When she returns as Finance Minister in August, she will find that Nigeria’s economic and financial conditions have changed. The challenges she will face this time will be vastly different from those she had to face in 2003. Deficit financing, most of it misdirected, has increased, undermining growth. Inflationary pressures are building up. But the medium-long term financial outlook appears better with the Nigerian economy projected to grow at about seven per cent from five per cent. At over $30 billion, the foreign reserves look healthy. With the political crisis in the Maghreb and Middle East, the surge in Nigeria’s oil revenue is likely to be maintained. But the economy remains very fragile. Foreign investment has reduced to a trickle. Many commercial banks are in danger of total collapse. Due to high production costs and falling demand, the manufacturing sector is in a steady decline. The small and medium scale enterprises, crucial for industrial growth, are also facing hard times due largely to difficulties in accessing bank loans for expansion and poor energy supply. Unemployment is rising at all levels. Job losses are rampart.

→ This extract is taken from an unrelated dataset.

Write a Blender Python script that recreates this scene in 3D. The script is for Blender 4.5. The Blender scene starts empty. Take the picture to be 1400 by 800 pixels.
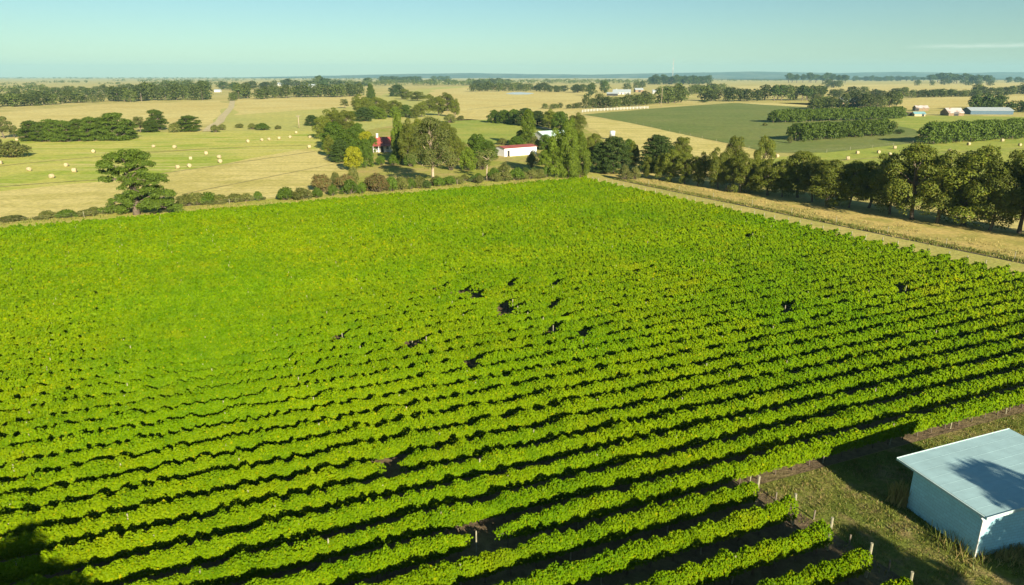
import bpy, bmesh, math, random
import numpy as np
from mathutils import Vector, Euler

random.seed(7)
RNG = np.random.default_rng(11)
scene = bpy.context.scene
COL = scene.collection

# ------------------------------------------------------------------ camera model
F, CAM_H = 940.0, 26.0
PITCH = math.atan(296 / 940)
CP, SP = math.cos(PITCH), math.sin(PITCH)
SUN_AZ, SUN_EL = 155.0, 20.5          # azimuth clockwise from the view direction (+Y)


def at(px, py, z=0.0):
    """the point of the plane z that the photo shows at pixel (px, py)"""
    x = (px - 700) / F
    q = -(py - 400) / F
    d = (x, CP + SP * q, -SP + CP * q)
    k = (CAM_H - z) / -d[2]
    return (d[0] * k, d[1] * k)


def depth(x, y, z=0.0):
    return y * CP - (z - CAM_H) * SP


# vineyard frame: S runs along the rows, T across them (towards the camera)
UA = math.radians(61.0)
U = (math.sin(UA), math.cos(UA))
V = (math.cos(UA), -math.sin(UA))


def st(s, t):
    return (s * U[0] + t * V[0], s * U[1] + t * V[1])


# ------------------------------------------------------------------ object helpers
def tag(o, label=None, cat=None, group=None, kind=None):
    if label: o['label'] = label
    if cat: o['category'] = cat
    if group: o['group'] = group
    if kind: o['kind'] = kind
    return o


def link(o, parent=None):
    COL.objects.link(o)
    if parent is not None:
        o.parent = parent
    return o


def empty(name, loc=(0, 0, 0), rz=0.0, scale=(1, 1, 1)):
    o = bpy.data.objects.new(name, None)
    o.empty_display_size = 0.5
    o.location = loc
    o.rotation_euler = (0, 0, rz)
    o.scale = scale
    return link(o)


def mesh_np(name, verts, faces, mats, smooth=False, mat_idx=None):
    """verts (n,3); faces list of (m,k) arrays"""
    me = bpy.data.meshes.new(name)
    verts = np.asarray(verts, dtype=np.float32)
    me.vertices.add(len(verts))
    me.vertices.foreach_set('co', verts.ravel())
    loops, starts, n = [], [], 0
    for f in faces:
        f = np.asarray(f, dtype=np.int32)
        if f.size == 0:
            continue
        k = f.shape[1]
        starts.append(n + np.arange(len(f), dtype=np.int32) * k)
        loops.append(f.ravel())
        n += f.size
    loops = np.concatenate(loops); starts = np.concatenate(starts)
    me.loops.add(len(loops)); me.polygons.add(len(starts))
    me.loops.foreach_set('vertex_index', loops)
    me.polygons.foreach_set('loop_start', starts)
    if not isinstance(mats, (list, tuple)):
        mats = [mats]
    for m in mats:
        me.materials.append(m)
    if mat_idx is not None:
        me.polygons.foreach_set('material_index', np.asarray(mat_idx, dtype=np.int32))
    me.polygons.foreach_set('use_smooth', np.full(len(starts), bool(smooth)))
    me.update(calc_edges=True)
    return me


def new_obj(name, me, parent=None, loc=(0, 0, 0)):
    o = bpy.data.objects.new(name, me)
    o.location = loc
    return link(o, parent)


class MB:
    """collects boxes, prisms and tubes into one mesh"""
    def __init__(s):
        s.v, s.f4, s.f3, s.n = [], [], [], 0

    def add(s, v, f4=None, f3=None):
        v = np.asarray(v, dtype=np.float32).reshape(-1, 3)
        s.v.append(v)
        if f4 is not None and len(f4): s.f4.append(np.asarray(f4, dtype=np.int32) + s.n)
        if f3 is not None and len(f3): s.f3.append(np.asarray(f3, dtype=np.int32) + s.n)
        s.n += len(v)
        return s

    def box(s, x0, x1, y0, y1, z0, z1):
        v = [(x0, y0, z0), (x1, y0, z0), (x1, y1, z0), (x0, y1, z0), (x0, y0, z1), (x1, y0, z1), (x1, y1, z1), (x0, y1, z1)]
        return s.add(v, [(0, 3, 2, 1), (4, 5, 6, 7), (0, 1, 5, 4), (1, 2, 6, 5), (2, 3, 7, 6), (3, 0, 4, 7)])

    def hexa(s, v):
        """eight corners: bottom ring then top ring, counter-clockwise"""
        return s.add(v, [(0, 3, 2, 1), (4, 5, 6, 7), (0, 1, 5, 4), (1, 2, 6, 5), (2, 3, 7, 6), (3, 0, 4, 7)])

    def tube(s, pts, radii, sides=6, cap=True):
        pts = [np.asarray(p, dtype=float) for p in pts]
        rings = []
        for i, p in enumerate(pts):
            a = pts[max(i - 1, 0)]; b = pts[min(i + 1, len(pts) - 1)]
            d = b - a; d /= (np.linalg.norm(d) + 1e-9)
            r = np.cross(d, (0.3, 0.9, 0.1) if abs(d[2]) > 0.8 else (0, 0, 1)); r /= np.linalg.norm(r) + 1e-9
            w = np.cross(d, r)
            an = np.arange(sides) * 2 * math.pi / sides
            rings.append(p + radii[i] * (np.outer(np.cos(an), r) + np.outer(np.sin(an), w)))
        v = np.concatenate(rings)
        f = []
        for i in range(len(pts) - 1):
            for k in range(sides):
                f.append((i * sides + k, i * sides + (k + 1) % sides, (i + 1) * sides + (k + 1) % sides, (i + 1) * sides + k))
        f3 = []
        if cap:
            e = (len(pts) - 1) * sides
            for k in range(1, sides - 1):
                f3.append((e, e + k, e + k + 1)); f3.append((0, k + 1, k))
        return s.add(v, f, f3)

    def mesh(s, name, mat, smooth=False):
        fs = []
        if s.f4: fs.append(np.concatenate(s.f4))
        if s.f3: fs.append(np.concatenate(s.f3))
        return mesh_np(name, np.concatenate(s.v), fs, mat, smooth)

    def build(s, name, mat, parent=None, smooth=False):
        return new_obj(name, s.mesh(name, mat, smooth), parent)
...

The biggest challenges Mrs. Ngozi-Okonjo-Iweala will face include those of re-introducing fiscal discipline in public finances, cutting the cost of government by reviewing the bloated public sector wages, particularly the jumbo pay of the legislators, realigning public spending in favour of capital rather than recurrent expenditure and introducing policy instruments that will curtail the fraud and corruption in public expenditure. She will be given a free hand to tackle these underlying but grave financial and economic challenges. But the President must set her clear targets. She will, of course, encounter stiff opposition from vested interests. Already, members of the House of Representatives have given notice that they will resist any cut in their pay. Her task is by no means easy. But she must remain undaunted and move speedily to meet these challenges headlong.